Todos os anos vão surgindo mais peças e durante os meses de Verão há quem tenha produtos especiais ou instalações artísticas no interior das lojas, além das obras de arte urbana que invadem o espaço público durante o festival. “A cidade é a mesma mas criamos coisas novas em cada ano para tornar a experiência sempre diferente”, indica a guia. Entre Julho e Agosto, a linha verde alarga-se, ganha desvios e atracções. “Umas tornam-se permanentes, outras saem no final.” A Place du Bouffay, por exemplo, uma das principais praças da cidade e palco de execuções na Revolução Francesa, transformou-se no ano passado numa espécie de montanha-russa com cadeiras de esplanada. Este ano, a nova instalação ainda está no segredo dos deuses e o largo quadrangular surge quase deserto, aberto ao rio que já não é rio, em frente à ilha que já não é ilha.
Feydeau é agora bairro contíguo à cidade, mas os jardins que o rodeiam mantiveram-lhe a forma comprida e estreita, arredondada nas pontas. Parece um navio encalhado no centro da cidade e faz, na verdade, parte de uma mancha na paisagem histórica que Nantes tentou afundar na memória. A comparação não é inocente. As casas que ainda hoje se erguem no quarteirão foram construídas pela burguesia do século XVIII, quando Nantes enriquecia à conta do mercado marítimo, especialmente com o tráfico de escravos. Até meados do século XIX, Nantes foi o principal porto francês do comércio negreiro, ponte entre África e as Américas, e era naquele bairro que viviam os armadores dos navios. Em muitas das fachadas alvas e nobres, com balaústres em ferro forjado nas varandas e inclinadas devido à salubridade do solo, ainda se encontram vários mascarons com simbolismos ligados aos temas marítimos.

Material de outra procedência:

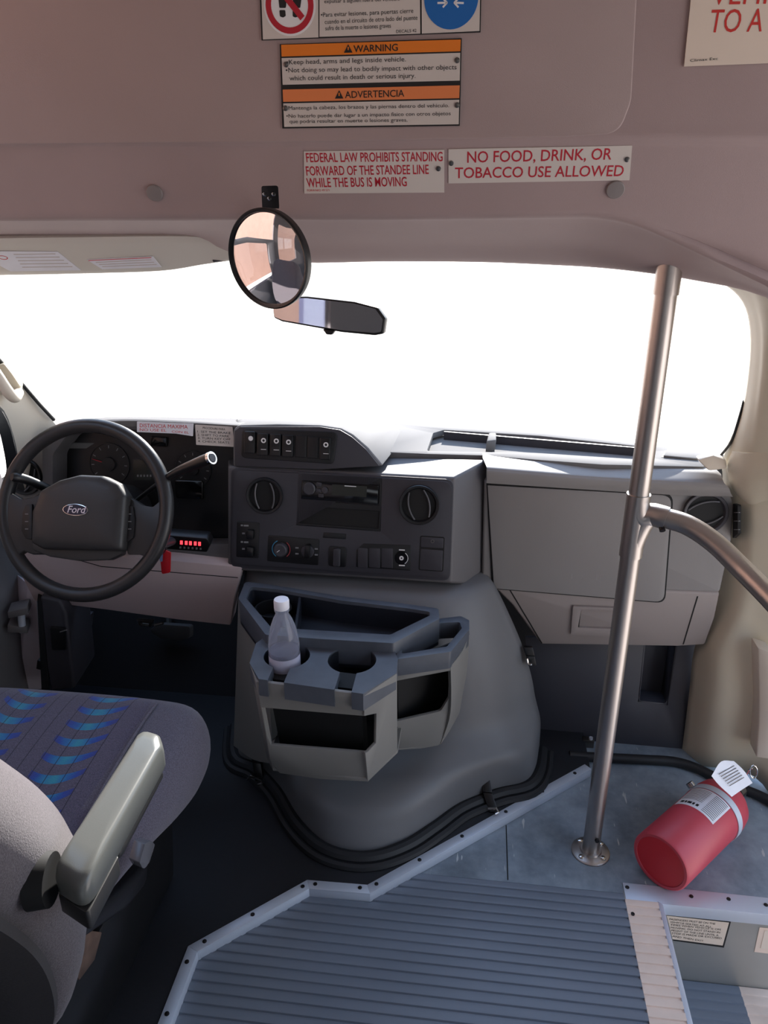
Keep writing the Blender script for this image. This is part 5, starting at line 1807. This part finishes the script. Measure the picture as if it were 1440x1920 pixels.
for p in cu_o.data.polygons:
    c = p.center
    if abs(c.x) < 0.19 and p.normal.z > 0.55 and c.z > 0.36 - CAB_Z:
        p.material_index = 1
# piping along the cushion edges
for sgn in (-1, 1):
    pts = [Vector((SX + sgn * .195, y, z)) for y, z in ((0.80, .410), (0.98, .433), (1.08, .440), (1.16, .440), (1.20, .435))]
    MB().tube(spline(pts, 5), 0.0025, 8).build('piping', M_fabric, cu_o)

# backrest, reclined
rn = Vector((0, 0.87, 0.49))
BSH = -0.014
def bring(yc, zc, hw, th, bol=0.012):
    pts = []
    for x, n in ((-0.6, th * .5), (0, th * .5 - bol), (0.6, th * .5), (0.86, th * .46 + bol), (1.0, 0.05 * th), (0.92, -th * .40), (0.6, -th * .5), (0, -th * .5), (-0.6, -th * .5), (-0.92, -th * .40), (-1.0, 0.05 * th), (-0.86, th * .46 + bol)):
        pts.append(Vector((SX + x * hw, yc + BSH, zc)) + rn * n)
    return pts
bsec = [bring(0.735, 0.235, .20, .06, 0), bring(0.735, 0.26, .235, .10, .004), bring(0.75, 0.34, .262, .13), bring(0.75, 0.42, .272, .15), bring(0.73, 0.50, .276, .155), bring(0.69, 0.59, .276, .155), bring(0.635, 0.69, .27, .15), bring(0.575, 0.80, .26, .14),
        bring(0.51, 0.92, .25, .12), bring(0.46, 1.02, .23, .10), bring(0.435, 1.07, .17, .06, .004)]
mb = MB().loft(bsec, 4, 4, closed_u=True, capends=True)
mb.build('backrest', M_fabricside, seat, sharp=70)
# hard rear shell of the backrest
shell = []
for s_ in bsec[1:9]:
    c = sum(s_, Vector((0, 0, 0))) / len(s_)
    row = [s_[i] + (s_[i] - c) * 0.03 - rn * 0.010 for i in (5, 6, 7, 8, 9)]
    shell.append(row)
M_seatshell = mat('seat_back_shell', (52, 50, 52), .8, bump=.3, scale=160, stretch=(1, 1, 6))
MB().sheet(shell, 4, 4, -rn * 0.012).build('rear_shell', M_seatshell, seat, sharp=60)
# pedestal, shroud and hinge hardware
ped = MB()
ped.hull_prism([Vector((SX + x, SY + y, CAB_Z)) for x, y in ((-.22, -.22), (.20, -.22), (.20, .22), (-.22, .22))], [Vector((SX + x, SY + y, .245)) for x, y in ((-.22, -.24), (.22, -.24), (.22, .22), (-.22, .22))])
ped.build('pedestal', M_black, seat, bevel=.01)
f = [PX(a, b, -0.545) for a, b in [(196, 1700), (262, 1640), (282, 1612), (276, 1660), (240, 1706), (160, 1762), (150, 1745)]]
M_shroud = mat('seat_shroud', (30, 30, 34), .35)
MB().hull_prism(f, [p + Vector((-.05, 0, 0)) for p in f]).build('side_shroud', M_shroud, seat, bevel=.012, seg=3)
f = [PX(a, b, -0.56) for a, b in [(138, 1740), (192, 1748), (178, 1800), (150, 1838), (132, 1820)]]
hb_ = MB().hull_prism(f, [p + Vector((-.006, 0, 0)) for p in f]).build('hinge_plate', M_rust, seat, bevel=.002)
q = PX(144, 1764, -0.558)
MB().tube([q, q + Vector((.008, 0, 0))], .008, 12).build('bolt', M_icon, hb_)
q = PX(275, 1592, -0.50)
f = [PX(a, b, -0.475) for a, b in rpoly([(262, 1618), (272, 1582), (284, 1576), (291, 1584), (281, 1616), (270, 1632)], 5)]
M_buckle = mat('buckle_grey', (92, 92, 98), .25)
MB().hull_prism(f, [p + Vector((-.02, .006, 0)) for p in f]).build('belt_buckle', M_buckle, seat, bevel=.003)
# armrest: padded top and hard underside
AZ = 0.585
def arow(z, pts):
    return [PZ(a, b, z) for a, b in pts]
top = rpoly([(p.x, p.y) for p in arow(AZ, [(96, 1626), (154, 1664), (306, 1394), (300, 1370), (272, 1362), (260, 1370)])], [.016, .016, .022, .022, .02, .01], 6)
FZ = Frame((0, 0, 0), (0, 0, 1), (0, 1, 0))
arm = puff(MB(), FZ, top, [(0.94, AZ - .045), (1.0, AZ - .040), (1.005, AZ - .018), (0.975, AZ - .007), (0.90, AZ - .001), (0.72, AZ + .001), (0.4, AZ + .0015)]).build('armrest_pad', M_armpad, seat, sharp=60)
base = rpoly([(p.x, p.y) for p in arow(AZ, [(98, 1628), (155, 1665), (214, 1560), (165, 1504)])], .006)
MB().prism(FZ, base, AZ - .072, AZ - .043).build('armrest_base', M_armbase, seat, bevel=.004)
lo = rpoly([(p.x, p.y) for p in arow(AZ, [(160, 1504), (212, 1560), (299, 1402), (294, 1377), (272, 1372)])], .01)
MB().prism(FZ, lo, AZ - .056, AZ - .043).build('armrest_underside', M_armbase, seat, bevel=.003)
q = PX(78, 1652, -0.515)
MB().tube([q + Vector((-.012, 0, 0)), q + Vector((0.012, 0.004, 0))], [.036, .033], 28).build('armrest_pivot_recess', M_gap, seat)  # black disc, its colour stands for the shaded recess at the pivot

# ================================================================== SIGNS ON THE FRONT PANEL
def plate(name, F, pts, label, m=M_sign, w=0.0, th=0.0018, border=None):
    o = MB().prism(F, F.uvs(pts, w), w, w + th).build(name, border or m, None)
    tag(o, label, 'sign')
    return o


def panel(F, pts, w, m, par, name='panel'):
    return MB().prism(F, F.uvs(pts, w), w - .0006, w).build(name, m, par)


def screws(F, pts, w, par):
    for a, b in pts:
        c = F.uv(a, b, w)
        MB().lathe(F, c, [(0.0036, w - .0005), (0.0034, w + .0012), (0.0016, w + .0018)], 14).build('screw', M_steeldark, par)

# top sign, cut by the picture edge
W_ = 0.0062
S1_ = plate('pictogram_sign', FA, [(483, -120), (905, -122), (901, 61), (491, 76)], 'white no standing pictogram sign at the top with red ring and blue disc', M_sign, W_, .0018, M_ink)
wt_ = W_ + .0023
panel(FA, [(486, -117), (596, -118), (597, 70), (493, 74)], wt_, M_sign, S1_)
panel(FA, [(599, -118), (786, -119), (788, 63), (599, 69)], wt_, M_sign, S1_)
panel(FA, [(790, -119), (902, -119), (899, 58), (791, 63)], wt_, M_sign, S1_)
c = FA.uv(543, 10, wt_)
u1 = FA.uv(589, 10, wt_)[0] - c[0]
pg = MB().prism(FA, circ(c, u1 * 1.06, 48), wt_, wt_ + .0003)
pic = pg.build('pictogram', M_icon, S1_)
MB().prism(FA, circ(c, u1 * .98, 48), wt_ + .0003, wt_ + .0007, [circ(c, u1 * .76, 48)]).build('red_ring', M_red, pic)
mb = MB()
for pts in ([(522, -6), (538, -6), (536, 15), (524, 15)], [(550, -6), (566, -6), (563, 15), (548, 15)], [(524, 19), (535, 19), (536, 30), (531, 33), (525, 31)], [(549, 19), (561, 19), (561, 30), (554, 33), (549, 31)]):
    mb.prism(FA, rpoly(FA.uvs(pts, wt_), .0015), wt_ + .0002, wt_ + .0006)
mb.build('figure_legs', M_ink, pic)
q = strip(FA, (518, -30), (570, 36), .0075, wt_ + .0004, wt_ + .0009)
q.build('red_slash', M_red, pic)
c = FA.uv(846, -4, wt_)
u1 = FA.uv(897, -4, wt_)[0] - c[0]
bd = MB().prism(FA, circ(c, u1, 48), wt_, wt_ + .0004).build('blue_disc', M_blue, S1_)
mb = MB()
for s_, x in ((1, 833), (-1, 858)):
    for a, b in (((x - s_ * 12, 8), (x + s_ * 5, 7.5)), ((x - s_ * 2, -1), (x + s_ * 6, 8)), ((x - s_ * 2, 16), (x + s_ * 6, 7))):
        t_ = strip(FA, a, b, .0022, wt_ + .0003, wt_ + .0008)
        mb.add(t_.v, t_.f)
mb.build('white_arrows', M_icon, bd)
mb = MB()
mb.text(FA, '• Para evitar lesiones no se pare delante', (601, 31), (782, 25), 8, wt_ + .0003)
mb.text(FA, 'expulsado del vehiculo sobre la acera', (608, 7), (750, 2), 8, wt_ + .0003)
mb.v = []; mb.f = []
mb.text(FA, 'expulsar a alguien fuera del vehiculo', (608, 6), (750, 1), 7, wt_ + .0003)
mb.text(FA, '•Para evitar lesiones, para puertas cierre', (602, 32), (775, 24), 8.5, wt_ + .0003)
mb.text(FA, 'cuando en el circuito de otro lado del puente', (609, 45), (783, 37), 8.5, wt_ + .0003)
mb.text(FA, 'sufra de la muerte o lesiones graves', (610, 57), (733, 52), 8.5, wt_ + .0003)
mb.text(FA, 'DECALS 42', (743, 62), (781, 60), 6, wt_ + .0003)
mb.build('lettering', M_ink, S1_)

# warning sign and its Spanish half
S2_ = plate('warning_sign', FA, [(525, 83), (866, 72), (862, 236), (530, 241)], 'black bordered WARNING and ADVERTENCIA sign with two orange bands', M_sign, W_, .0018, M_ink)
panel(FA, [(527, 84), (864, 74), (863, 96), (528, 106)], wt_, M_orange, S2_, 'orange_band')
panel(FA, [(528, 109), (863, 99), (862, 151), (530, 159)], wt_, M_sign, S2_)
panel(FA, [(530, 168), (862, 160), (861, 184), (531, 191)], wt_, M_orange2, S2_, 'faded_orange_band')
panel(FA, [(531, 194), (861, 187), (860, 233), (533, 238)], wt_, M_sign, S2_)
mb = MB()
mb.text(FA, 'WARNING', (663, 98), (746, 95), 13, wt_ + .0003, bold=.012)
mb.text(FA, 'ADVERTENCIA', (647, 184), (758, 181), 13, wt_ + .0003, bold=.006)
for x, y in ((653, 99), (636, 185)):
    mb.prism(FA, FA.uvs([(x - 8, y), (x + 8, y - .3), (x, y - 16)], wt_), wt_, wt_ + .0004)
mb.text(FA, '•Keep head, arms and legs inside vehicle.', (537, 121), (761, 115), 9, wt_ + .0003)
mb.text(FA, '•Not doing so may lead to bodily impact with other objects', (536, 136), (856, 130), 9, wt_ + .0003)
mb.text(FA, 'which could result in death or serious injury.', (543, 151), (779, 146), 9, wt_ + .0003)
mb.text(FA, '•Mantenga la cabeza, los brazos y las piernas dentro del vehiculo.', (537, 206), (842, 201), 7, wt_ + .0003)
mb.text(FA, '•No hacerlo puede dar lugar a un impacto fisico con otros objetos', (537, 221), (845, 216), 7, wt_ + .0003)
mb.text(FA, 'que podria resultar en muerte o lesiones graves.', (543, 231), (764, 228), 7, wt_ + .0003)
mb.build('lettering', M_ink, S2_)
mb = MB()
for x, y in ((653, 99), (636, 185)):
    mb.prism(FA, FA.uvs([(x - .9, y - 5), (x + .9, y - 5), (x + 1.2, y - 11), (x - 1.2, y - 11)], wt_), wt_ + .0003, wt_ + .0008)
mb.build('exclamation_mark', M_orange, S2_)
screws(FA, [(536, 121), (857, 113), (535, 203), (857, 197)], wt_, S2_)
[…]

Não muito longe daqui, mas já sobre a margem do Loire, fica o Memorial à Abolição da Escravatura, criado em 2012. Aos nossos pés, quase duas mil placas de vidro não deixam esquecer o nome de cada navio que participou nas expedições esclavagistas a partir de Nantes. Por baixo, um corredor sombrio obriga-nos a mergulhar na história da escravatura, para depois homenagear todos aqueles que lutaram e lutam pela sua abolição, com citações de todo o mundo e de diferentes quadrantes, de Bob Marley a Martin Luther King. A maré faz-se ouvir de encontro à parede, a penumbra ajuda a transmitir a sensação vivida no porão de um daqueles navios. Quantas vidas?
Uma ilha, um rio de arte
No outro lado do rio, a ilha de Nantes, zona de estaleiros navais e indústria até ao final dos anos 1980, parece hoje um parque de diversões. Quer ser a cara da nova Nantes: moderna, irreverente e artística. O plano de reabilitação da zona concentra-se em três frentes: “escritórios, alojamento e lazer”, resume Bénédicte Péchereau, do Turismo de Nantes. O objectivo a médio prazo é transformar aqueles 15 hectares num Bairro da Criação, concentrando empresas, artistas e escolas ligadas às indústrias culturais e criativas.
O novo Palácio da Justiça do arquitecto Jean Nouel, enorme caixa de ferro negro e paredes de vidro, foi o pontapé de saída em 2000. Alguns dos antigos edifícios industriais foram entretanto remodelados e ganharam novas funções, caso da Galeria das Máquinas da Ilha ou de um antigo bunker da Segunda Guerra Mundial, agora com um autocarro empoleirado e uma extensão extravagante a subir em triângulos ao céu. É o La Fabrique, onde existem estúdios de gravação para músicos e espaços de trabalho destinados a outros artistas. O Hangar à Bananes, onde antigamente era armazenada a produção bananeira que chegava das colónias ultramarinas francesas, é hoje casa de restaurantes, bares, discotecas e da galeria de arte contemporânea HAB. A estes, continuam a juntar-se novos edifícios, sempre com arquitectura moderna e de alguma forma ligados às artes.